Pelatihan singkat ini ditujukan untuk memberikan keterampilan dasar kepada kaum muda tentang analisis konflik dan penyelesaian secara damai.
Peserta pelatihan sebanyak 20 orang mahasiswa asal dari berbagai kabupaten di NTT dan sedang menempuh kuliah di Yogyakarta.
Ketua jurusan Hubungan Internasional, UPN “Veteran” Yogyakarta, Dr. Saptopo Bambang Ilkodar menjelaskan bahwa “pelatihan tersebut adalah bagian dari kontribusi kampus dalam meningkatkan kapasitas orang-orang muda agar mampu berkontribusi dan lebih peduli pada komunitas”.
Selain itu, Jurusan HI UPN “Veteran” Yogyakarta “melalui pengembangan sumber daya dan keterampilan negosiasi, mediasi dan resolusi konflik ingin berkontribusi bagi keamanan dan stabilitas sosial”.
Pelatihan ini adalah bagian dari upaya itu.
Menurut Koordinator program, Dr. Nikolaus Loy, Dosen Jurusan HI UPN “Veteran” Yogyakarta, Konflik yang dikelola dengan baik dapat mendorong perubahan sosial yang positif.
“Yang perlu dihindari adalah konflik dengan kekerasan yang menimbulkan korban berupa kerusakan sarana dan prasarana kehidupan manusia, korban jiwa, perpecahan sosial, dislokasi dan dampak negatif lain,” jelasnya.
Menurutnya, kemampuan mengelola dan melakukan resolusi konflik dapat mencegah konflik bereskalasi menjadi kekerasan.
“Keterampilan bernegosiasi dapat menjadi sarana penyelesaian konflik secara damai,” jelasnya.
Bagi Niko, kemampuan manusia untuk menahan diri penggunaan kekerasan jauh lebih kuat dari kecenderungan menggunakan kekerasan dalam menyelesaikan konflik. Kemampuan ini juga dimiliki anak-anak muda NTT.
Sementara Ignasius Juru, pendamping rumah belajar NTT Bokesan Yogyakarta, mengatakan sangat optimis anak-anak muda NTT mampu membantu menyelesaikan konflik dalam komunitas asal mereka.
“Pelatihan ini membantu mereka mengembangkan kapasitas mereka sebagai promotor perdamaian di tengah masyarakat,” katanya.
Menurutnya, pelatihan menggabungkan metode ceramah, analisis dan role play.
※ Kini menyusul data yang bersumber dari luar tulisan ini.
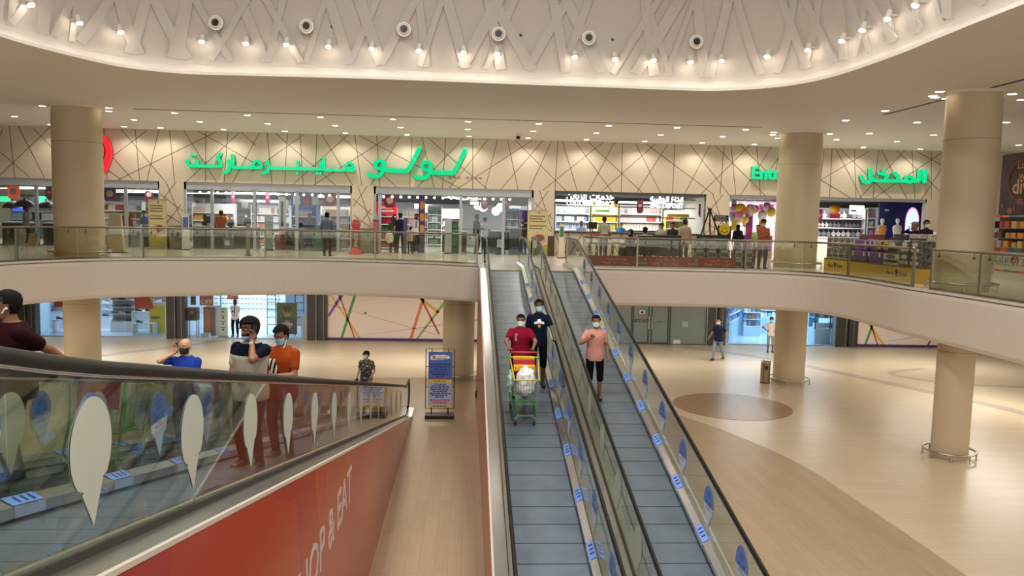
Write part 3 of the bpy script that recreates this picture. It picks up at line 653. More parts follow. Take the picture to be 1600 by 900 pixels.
# light tracks hanging below the ceiling
tube_l = M('light_tube', 'ffffff', .4, 0, 'f4f6ff', 9)
for k, (x0, y0, x1, y1) in enumerate([(-21, 36.2, -13.2, 34.6), (-18, 39, -9, 36.0), (-11.2, 36.6, -8.0, 36.0), (-8.5, 40, -5.4, 38.6), (-7.5, 36.6, -5.2, 36.2), (-1.0, 34.6, -.1, 37.6), (.1, 34.6, .9, 37.4), (4, 36.4, 6.2, 36.0), (7.2, 37, 9.4, 36.6)]):
    t = thing('track_light', 'long white tube light under the shop ceiling, %s from the left' % ordinal(k), 'light', ((x0+x1)/2, (y0+y1)/2  , 6.72), 0, 'tube lights of the supermarket')
    d = Vector((x1-x0, y1-y0, 0)).normalized(); n = Vector((-d.y, d.x, 0))*.06
    a, b = Vector((x0, y0, 6.70)), Vector((x1, y1, 6.70)); up = Vector((0, 0, .07))
    MB().loft([[a-n, a+n, a+n+up, a-n+up], [b-n, b+n, b+n+up, b-n+up]]).build('housing', M('track_housing', 'c8c8c6', .5), t)
    MB().loft([[a-n*.7-up*.3, a+n*.7-up*.3, a+n*.7, a-n*.7], [b-n*.7-up*.3, b+n*.7-up*.3, b+n*.7, b-n*.7]]).build('tube', tube_l, t)
    MB().cyl(a+d*.3+up, (a.x+d.x*.3, a.y+d.y*.3, SHC), .01, n=6).cyl(b-d*.3+up, (b.x-d.x*.3, b.y-d.y*.3, SHC), .01, n=6).build('hanger', steel_d, t)
# row of small ceiling bulbs just behind the glazing
bulb = M('small_bulb', 'ffffff', .4, 0, 'fff2dd', 14); k = 0
bp = None
for x in [-13.9+i*.3 for i in range(4)]+[-11.3+i*.36 for i in range(17)]+[-3.6+i*.36 for i in range(16)]:
    lb = 'small round bulb in the bulb row behind the shop glazing'
    if bp is None:
        bp = thing('ceiling_bulb', lb, 'light', (x, 33.6, 6.64), 0, 'bulbs in the row behind the shop glazing')
        MB().sph((0, 0, 0), .05, 10, 6).build('bulb', bulb, bp, local=True); MB().cyl((0, 0, .03), (0, 0, .09), .03, n=8).build('socket', steel_d, bp, local=True)
    else: dup(bp, (x, 33.6, 6.64))
struct('trim_4', MB().box((-22, 33.56, 6.72), (2.7, 33.66, 6.78)), steel_d)
# ---- glazing of the openings
for k, (x0, x1) in enumerate(OPS):
    mb = MB()
    yy = YU+.06
    if k < 3:
        mb.box((x0, yy, 6.72), (x1, yy+.10, HD)); mb.box((x0, yy, H), (x0+.08, yy+.10, HD)).box((x1-.08, yy, H), (x1, yy+.10, HD))
        o = mb.build('window_%d' % (k+1), M('glazing_header', 'aeb4bb', .4)); o['kind'] = 'structure'
        for x in [-17.55, -14.0, -10.54, -8.81, -7.09, -5.39, -3.67, -.3, 1.5]:
            if x0 < x < x1:
                f = MB().box((x-.06, yy, H), (x+.06, yy+.11, 6.75)).build('window_frame', alu, o); f['kind'] = 'structure'
        cuts = [x0+.08]+[x for x in [-17.55, -14.0, -10.54, -7.09, -5.39, -.3, 1.5] if x0 < x < x1]+[x1-.08]
        for a, b in zip(cuts[:-1], cuts[1:]):
            if b-a > 2.6 and a > -4: continue       # the doorway stands open
            g = MB().box((a+.06, yy+.05, H+.01), (b-.06, yy+.058, 6.72)).build('window_pane', GLASS('shop_glass', 'eef3f3', .03), o); g['kind'] = 'structure'
    else:
        mb.box((x0, yy, 6.90), (x1, yy+.10, HD)).box((x0, yy, H), (x0+.05, yy+.1, HD)).box((x1-.05, yy, H), (x1, yy+.1, HD))
        o = mb.build('window_%d' % (k+1), M('dark_header', '55585c', .4) if k == 3 else M('glazing_header', 'aeb4bb', .4)); o['kind'] = 'structure'
# ---- shelves of goods; packs are generic, their names only vary by shelf
GM = {}
def gcol(h): return M('goods_'+h, h, .45)
def good_mesh(shape, h, w, d, z):
    key = (shape, h, round(w, 2), round(z, 2))
    if key not in GM:
        mb = MB()
        if shape == 'box': mb.box((-w/2, -d/2, 0), (w/2, d/2, z)); mb.box((-w*.36, -d/2-.003, z*.35), (w*.36, -d/2, z*.75))
        elif shape == 'bottle': mb.lathe((0, 0, 0), [(w*.46, 0), (w*.5, .01), (w*.5, z*.6), (w*.2, z*.78), (w*.2, z*.9)], 10); mb.cyl((0, 0, z*.9), (0, 0, z), w*.24, n=8)
        elif shape == 'jar': mb.lathe((0, 0, 0), [(w*.45, 0), (w*.5, z*.08), (w*.5, z*.8), (w*.4, z*.86)], 10); mb.cyl((0, 0, z*.86), (0, 0, z), w*.44, n=10)
        elif shape == 'bag': mb.loft([[(-w/2, -d/2, 0), (w/2, -d/2, 0), (w/2, d/2, 0), (-w/2, d/2, 0)], [(-w*.52, -d*.55, z*.5), (w*.52, -d*.55, z*.5), (w*.52, d*.55, z*.5), (-w*.52, d*.55, z*.5)], [(-w*.48, -.01, z), (w*.48, -.01, z), (w*.48, .01, z), (-w*.48, .01, z)]])
        elif shape == 'pan': mb.loft([[(.02*0+r*w*cos(2*pi*i/18), y, z/2+r*w*sin(2*pi*i/18)) for i in range(18)] for r, y in ((.46, -.02), (.5, -.05), (.42, -.03), (.40, -.005))]); mb.box((-.012, -.03, z/2+w*.45), (.012, -.01, z/2+w*.95))
        me = mb.build('x', gcol(h)); GM[key] = me.data; bpy.data.objects.remove(me)
    return GM[key]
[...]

Ceramah mencakup perspektif konflik dan resolusi konflik, alat bantu analisis konflik dan teknik negosiasi.
“Peserta kemudian berlatih menganalisa konflik di mana mereka mengidentifikasi urutan kejadian, jaringan aktor yang terlibat, perilaku konflik, piramida konflik dan analisis pohon konflik,” imbuhnya.
Kasus yang digunakan adalah konflik pembangunan pembangkit listrik panas bumi di Poco Leok Manggarai.
Peserta kemudian bermain peran sebagai negosiator di mana mereka menerapkan teknik negosiasi untuk menyelesaikan kasus konflik yang diberikan.
Dalam sesi refleksi para peserta mengatakan bahwa pelatihan memberikan pengetahuan dan keterampilan baru yang tidak mereka dapatkan di bangku kuliah.
Mereka berharap agar pelatihan resolusi konflik diperluas bagi teman-teman lain dari NTT yang tinggal di Yogyakarta atau di daerah asal.